Ariane 5 rocket on Kourou launch pad
Arianespace  /  Reuters
An Ariane-5 rocket is seen on the Kourou launch pad in French Guyana on Feb. 12. Kourou's proximity to the equator allows rockets to carry heavier cargoes to higher orbits.
updated 4/12/2005 3:13:10 PM ET 2005-04-12T19:13:10

Russian and French space officials signed a $448 million deal Monday to build a new South American launch pad for sending Russian rockets into space.

The deal includes terms for cooperation in planned launches of Russian Soyuz rockets from France's Kourou launch pad in French Guyana, on the northeastern tip of South America, starting in 2008.
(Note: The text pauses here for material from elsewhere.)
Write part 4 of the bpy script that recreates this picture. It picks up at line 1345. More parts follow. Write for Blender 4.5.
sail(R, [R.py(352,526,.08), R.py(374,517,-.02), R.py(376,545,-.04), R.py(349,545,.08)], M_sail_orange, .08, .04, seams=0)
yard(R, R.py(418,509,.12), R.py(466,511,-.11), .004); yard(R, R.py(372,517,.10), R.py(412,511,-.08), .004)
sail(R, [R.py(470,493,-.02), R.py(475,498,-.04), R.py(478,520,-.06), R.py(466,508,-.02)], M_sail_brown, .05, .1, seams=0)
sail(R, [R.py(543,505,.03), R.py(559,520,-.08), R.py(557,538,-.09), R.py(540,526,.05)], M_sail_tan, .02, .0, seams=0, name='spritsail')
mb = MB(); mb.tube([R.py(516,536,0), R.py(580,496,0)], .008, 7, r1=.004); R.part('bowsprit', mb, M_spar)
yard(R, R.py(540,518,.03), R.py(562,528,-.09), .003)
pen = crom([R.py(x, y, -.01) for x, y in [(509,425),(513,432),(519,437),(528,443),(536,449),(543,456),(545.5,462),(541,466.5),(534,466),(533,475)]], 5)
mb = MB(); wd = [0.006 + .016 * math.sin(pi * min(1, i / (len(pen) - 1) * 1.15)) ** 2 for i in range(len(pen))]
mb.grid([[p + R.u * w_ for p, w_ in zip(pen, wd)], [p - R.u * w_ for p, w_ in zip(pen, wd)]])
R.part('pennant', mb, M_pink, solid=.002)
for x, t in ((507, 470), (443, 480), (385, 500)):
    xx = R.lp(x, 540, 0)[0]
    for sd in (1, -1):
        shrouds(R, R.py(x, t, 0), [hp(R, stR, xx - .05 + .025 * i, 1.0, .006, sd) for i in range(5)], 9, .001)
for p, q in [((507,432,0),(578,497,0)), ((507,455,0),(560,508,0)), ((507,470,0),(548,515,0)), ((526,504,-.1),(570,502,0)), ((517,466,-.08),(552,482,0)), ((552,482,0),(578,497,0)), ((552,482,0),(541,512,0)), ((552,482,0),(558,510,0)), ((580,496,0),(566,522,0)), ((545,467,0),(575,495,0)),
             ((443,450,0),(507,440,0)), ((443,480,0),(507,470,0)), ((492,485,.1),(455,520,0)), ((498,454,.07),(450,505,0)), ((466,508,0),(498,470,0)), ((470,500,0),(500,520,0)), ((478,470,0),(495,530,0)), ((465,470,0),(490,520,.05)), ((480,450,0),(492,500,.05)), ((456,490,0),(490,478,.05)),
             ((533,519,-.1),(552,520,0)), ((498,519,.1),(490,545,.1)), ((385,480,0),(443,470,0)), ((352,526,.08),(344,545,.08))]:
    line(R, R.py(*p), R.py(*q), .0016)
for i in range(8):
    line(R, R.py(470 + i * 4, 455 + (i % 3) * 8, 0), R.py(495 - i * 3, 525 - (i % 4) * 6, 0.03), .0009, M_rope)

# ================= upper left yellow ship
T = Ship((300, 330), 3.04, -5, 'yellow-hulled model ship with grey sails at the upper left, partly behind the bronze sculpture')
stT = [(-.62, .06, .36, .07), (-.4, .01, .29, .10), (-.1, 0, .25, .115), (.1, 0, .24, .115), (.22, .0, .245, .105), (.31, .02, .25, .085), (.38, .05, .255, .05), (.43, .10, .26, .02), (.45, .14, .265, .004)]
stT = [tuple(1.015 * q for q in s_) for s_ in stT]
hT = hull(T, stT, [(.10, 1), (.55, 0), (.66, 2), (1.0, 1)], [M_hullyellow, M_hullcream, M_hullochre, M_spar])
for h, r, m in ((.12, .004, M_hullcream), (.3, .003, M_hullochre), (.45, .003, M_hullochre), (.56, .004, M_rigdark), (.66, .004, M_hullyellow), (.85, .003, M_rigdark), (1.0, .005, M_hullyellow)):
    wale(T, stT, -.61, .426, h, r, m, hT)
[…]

Russia has pushed for access to Kourou because its proximity to the equator would allow Russian rockets to carry heavier cargoes to higher orbits. Russia currently launches manned rockets from a launch pad in the Central Asian country of Kazakhstan.

The equator is the line at which the Earth moves the fastest, helping propel rockets into space while using less fuel, which allows them to carry heavier payloads.

Arianespace said it had already signed its first contracts for Soyuz launches with government and commercial customers.

Russia's cash-strapped space program has worked closely with the European Space Agency in recent years, launching ESA satellites and carrying ESA astronauts on research missions to the International Space Station.